France visit and more jobs stacking up

Sheep Defences and Stainless Steel in Stainless Steel nightmare

We’ve just had 3 weeks in France and so I have been low profile in the workshop.   Lots of jobs to do out there and we had 30C temperatures most days.   This can be a bit draining, particularly after an extended lunch and glass or two of red.

Two main jobs done which are interesting to report on.

First of all we regularly get invaded by sheep who in bad weather prefer to use our terrace as a sheltering location.  Sheep in France or at least our part of France do not seem to regard a fence or hedge as a barrier.   If the grass is greener on the other side they are on their way.   The owner of the sheep does not seem to care too deeply about this migration.  Compare this to my farming upbringing in Yorkshire where we were liable for damages if our stock wandered loose onto a road and caused mayhem.

Back to the plot.   The terrace has three entrances and our neighbour had helpfully taken the step of placing wooden pallets across these.  This worked in stopping the wandering beasts but did not look too pretty.   After the previous trip I measured up the entrance apertures and on return to the UK TIG welded some angle iron based barrier gates.   These are held in place by some ‘drop in’ brackets.   The TIG welding did not bare a close inspection but it created functional barriers.   The mounting brackets were CNC milled on the Tormach 440.  Image below.

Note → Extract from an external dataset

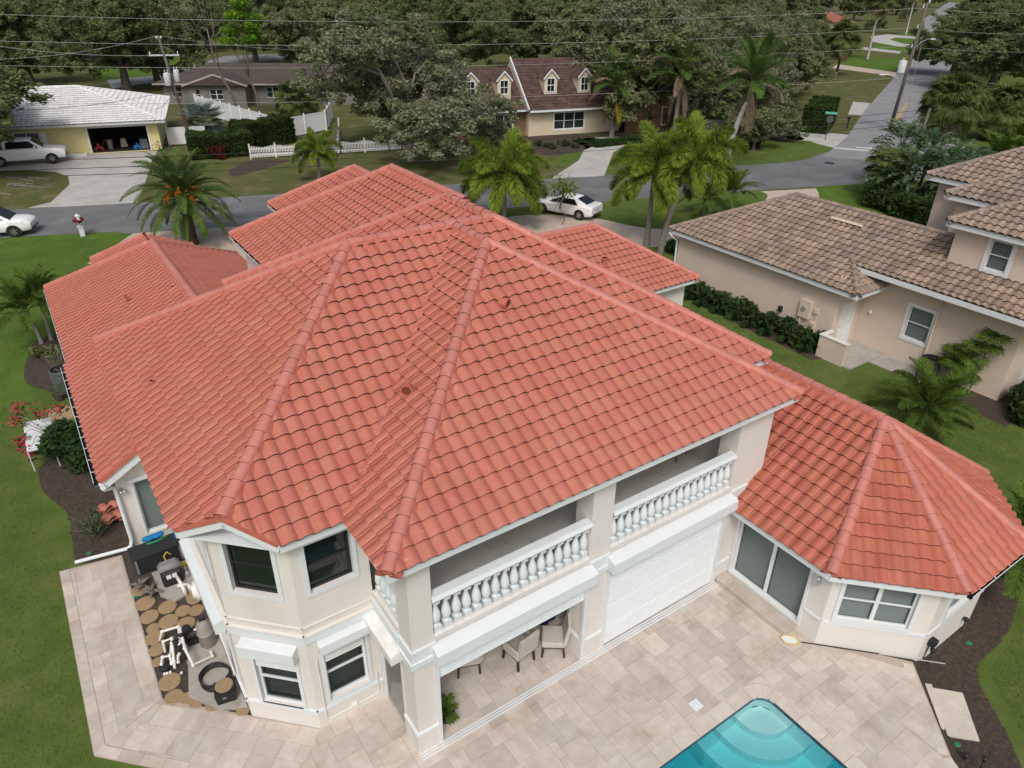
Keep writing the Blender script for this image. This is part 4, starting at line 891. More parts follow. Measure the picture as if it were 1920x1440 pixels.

For the first time ever I used some cold applied galvanising paint by Rust Oleum to coat the finished steelwork.   This would coat easily if the metal was degreased thoroughly.   I applied two coats and left it to harden.   It smells and is very heady so application in fresh air is essential.   Now I can’t exactly correlate this but I had a serious trouser clip session after using the stuff.  Could be me.  I certainly did not have a dodgy curry I can blame it on.   Beware and mask up just in case.

The second major problem to be solved was that we have a three panel glass balustrade on the balcony where two of the panels had slipped.

As you can see above, the glass is gripped in some stainless steel rubber padded brackets which are clamped by eight M8 stainless countersunk socket head screws per panel.   Due to high temperatures two of the glass panels had slowly slipped in the brackets and come to rest on the balcony tiles.  I just managed to get some expired credit cards under them.

You know what is coming next … stainless steel screws in a stainless steel body is a recipe for a bonding to take place between the two.   After some serious attempts to free these screws I was left with three out of eight in one panel and one out of eight in the second panel refusing to budge.   Added to the nightmare was my resulting own goal of total gouging of the hex holes in the heads of the unmoving screws.

The local Brico (aka DIY emporium) had some Cobalt twist drill at a reasonable price and a screw extractor set.   I drilled down the centre of each bolt with a 5.5mm drill bit until I broke through the far end of the screw.    Next step was to very carefully play a blow torch on the head of the screw (while protecting the glass) and once very hot, squirted it with freezer spray and then followed this with penetrating oil.   I then left the screws to sulk for a couple of days.

Result.  After hammering the screw extractor in place and applying some stiff force, the offending four remaining screws came out.  It was interesting that the torque on the screw would not do anything until it reached a certain point and then click it would rotate free as if to say ‘what’s your problem’.

Having loosened the screws we than had to somehow lift the two very heavy sheets of glass.   This was done with strapping tape loops at each end of the sheet and a lever rod onto the top of the adjacent post or wall.  As I lever lifted, my wife shuffled larger and larger blocks of wood under the glass until we got the panels back to the correct height.

I then fitted new shorter M8 screws into the brackets with everything smothered in DC4 silicon grease.   We left the panels sat on the wooden blocks and with the screws just tight enough to hold the glass vertical but not clamped hard.

The brackets as fitted are a bit like chocolate fireguards when the weight of glass is considered.   I am currently looking at some additional supports that will sit under the glass (to replace our less than aesthetic wooden blocks) so the weight is supported by these and not just the original edge clamping brackets.

So not quite as restful a trip as we had planned but two problems solved.